● **PROVIDED DATA**:
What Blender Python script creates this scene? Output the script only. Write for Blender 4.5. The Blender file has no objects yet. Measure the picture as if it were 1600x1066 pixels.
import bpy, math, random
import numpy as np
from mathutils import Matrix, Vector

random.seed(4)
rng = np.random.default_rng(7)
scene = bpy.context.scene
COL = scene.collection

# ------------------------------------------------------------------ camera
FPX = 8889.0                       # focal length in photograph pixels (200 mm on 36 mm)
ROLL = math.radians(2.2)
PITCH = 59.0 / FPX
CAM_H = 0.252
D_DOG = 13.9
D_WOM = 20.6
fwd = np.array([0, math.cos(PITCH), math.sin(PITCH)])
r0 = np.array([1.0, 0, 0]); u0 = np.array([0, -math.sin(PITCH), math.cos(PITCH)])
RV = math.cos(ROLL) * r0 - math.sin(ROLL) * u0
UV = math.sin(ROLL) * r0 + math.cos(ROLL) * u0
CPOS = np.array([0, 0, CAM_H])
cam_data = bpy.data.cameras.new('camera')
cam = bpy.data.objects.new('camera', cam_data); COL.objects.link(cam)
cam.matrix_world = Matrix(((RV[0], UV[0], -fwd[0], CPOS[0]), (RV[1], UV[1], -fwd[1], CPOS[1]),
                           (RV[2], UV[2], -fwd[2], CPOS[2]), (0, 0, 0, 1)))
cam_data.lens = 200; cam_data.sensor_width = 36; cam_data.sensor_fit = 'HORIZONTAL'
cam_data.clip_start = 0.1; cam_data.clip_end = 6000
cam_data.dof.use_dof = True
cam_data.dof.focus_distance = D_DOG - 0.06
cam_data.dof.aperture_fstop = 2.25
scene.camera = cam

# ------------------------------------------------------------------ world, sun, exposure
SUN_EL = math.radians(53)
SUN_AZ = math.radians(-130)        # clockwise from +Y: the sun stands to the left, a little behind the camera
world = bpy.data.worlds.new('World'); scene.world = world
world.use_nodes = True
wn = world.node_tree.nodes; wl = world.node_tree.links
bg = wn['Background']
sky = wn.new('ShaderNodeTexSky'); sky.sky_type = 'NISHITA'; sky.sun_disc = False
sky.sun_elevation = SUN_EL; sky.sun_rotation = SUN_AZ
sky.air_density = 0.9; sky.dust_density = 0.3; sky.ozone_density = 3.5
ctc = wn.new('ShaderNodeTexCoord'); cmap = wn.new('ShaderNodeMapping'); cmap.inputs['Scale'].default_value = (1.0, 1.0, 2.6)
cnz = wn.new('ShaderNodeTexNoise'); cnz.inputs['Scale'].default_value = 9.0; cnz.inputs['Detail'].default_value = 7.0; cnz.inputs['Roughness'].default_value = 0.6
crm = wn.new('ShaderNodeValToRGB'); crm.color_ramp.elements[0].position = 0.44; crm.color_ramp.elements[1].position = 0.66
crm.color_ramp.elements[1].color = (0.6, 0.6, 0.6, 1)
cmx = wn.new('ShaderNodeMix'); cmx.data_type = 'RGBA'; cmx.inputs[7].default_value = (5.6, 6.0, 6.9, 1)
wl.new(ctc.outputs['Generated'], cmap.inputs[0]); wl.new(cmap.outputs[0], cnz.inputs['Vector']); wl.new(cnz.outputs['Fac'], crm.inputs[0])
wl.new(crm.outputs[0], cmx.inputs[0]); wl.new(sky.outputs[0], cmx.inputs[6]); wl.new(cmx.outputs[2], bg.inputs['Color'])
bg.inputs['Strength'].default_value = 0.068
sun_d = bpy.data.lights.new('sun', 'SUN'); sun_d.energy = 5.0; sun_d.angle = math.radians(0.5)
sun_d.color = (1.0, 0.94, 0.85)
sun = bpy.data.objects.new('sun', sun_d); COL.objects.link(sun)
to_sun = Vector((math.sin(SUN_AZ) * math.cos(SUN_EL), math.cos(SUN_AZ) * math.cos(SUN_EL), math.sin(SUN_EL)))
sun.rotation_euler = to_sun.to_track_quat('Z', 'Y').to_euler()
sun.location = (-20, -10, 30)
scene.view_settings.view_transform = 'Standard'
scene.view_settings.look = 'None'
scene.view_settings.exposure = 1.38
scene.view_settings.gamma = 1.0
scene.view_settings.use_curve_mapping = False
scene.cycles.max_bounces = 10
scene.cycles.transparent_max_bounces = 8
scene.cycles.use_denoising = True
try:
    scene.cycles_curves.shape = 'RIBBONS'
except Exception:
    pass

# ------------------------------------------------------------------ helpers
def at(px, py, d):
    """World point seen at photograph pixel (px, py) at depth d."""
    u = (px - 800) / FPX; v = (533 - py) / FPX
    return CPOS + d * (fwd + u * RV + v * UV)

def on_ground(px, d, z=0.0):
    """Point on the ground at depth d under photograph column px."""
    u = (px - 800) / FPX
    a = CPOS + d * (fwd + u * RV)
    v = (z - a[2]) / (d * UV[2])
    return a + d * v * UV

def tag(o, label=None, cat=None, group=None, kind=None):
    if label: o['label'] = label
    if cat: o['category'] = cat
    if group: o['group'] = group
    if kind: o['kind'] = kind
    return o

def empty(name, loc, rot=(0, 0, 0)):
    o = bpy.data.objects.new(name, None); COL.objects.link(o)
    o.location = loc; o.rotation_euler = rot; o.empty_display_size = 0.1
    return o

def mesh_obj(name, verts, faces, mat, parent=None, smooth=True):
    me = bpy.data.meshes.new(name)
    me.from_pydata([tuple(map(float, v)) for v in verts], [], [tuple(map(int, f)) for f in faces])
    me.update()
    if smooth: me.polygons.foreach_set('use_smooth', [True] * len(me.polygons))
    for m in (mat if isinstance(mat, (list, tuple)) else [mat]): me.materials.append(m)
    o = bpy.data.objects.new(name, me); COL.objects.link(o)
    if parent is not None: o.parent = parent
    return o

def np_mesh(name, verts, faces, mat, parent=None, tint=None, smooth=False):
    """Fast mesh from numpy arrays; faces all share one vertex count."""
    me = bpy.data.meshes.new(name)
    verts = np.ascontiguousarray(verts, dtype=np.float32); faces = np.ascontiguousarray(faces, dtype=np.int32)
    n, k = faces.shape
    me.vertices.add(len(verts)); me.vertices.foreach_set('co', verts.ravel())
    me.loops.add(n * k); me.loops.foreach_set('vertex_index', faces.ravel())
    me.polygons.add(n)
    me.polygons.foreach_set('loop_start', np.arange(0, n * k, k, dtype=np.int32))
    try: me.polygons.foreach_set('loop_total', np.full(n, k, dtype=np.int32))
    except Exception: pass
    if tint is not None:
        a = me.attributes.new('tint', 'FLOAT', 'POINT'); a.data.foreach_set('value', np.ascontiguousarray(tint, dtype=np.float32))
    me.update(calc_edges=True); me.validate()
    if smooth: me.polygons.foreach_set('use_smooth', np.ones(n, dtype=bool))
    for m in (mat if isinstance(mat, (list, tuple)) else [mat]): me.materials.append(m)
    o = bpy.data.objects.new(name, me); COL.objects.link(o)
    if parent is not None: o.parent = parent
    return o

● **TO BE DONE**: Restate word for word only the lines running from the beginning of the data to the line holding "COL = scene.collection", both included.

● **CORRECT RESULT**:
What Blender Python script creates this scene? Output the script only. Write for Blender 4.5. The Blender file has no objects yet. Measure the picture as if it were 1600x1066 pixels.
import bpy, math, random
import numpy as np
from mathutils import Matrix, Vector

random.seed(4)
rng = np.random.default_rng(7)
scene = bpy.context.scene
COL = scene.collection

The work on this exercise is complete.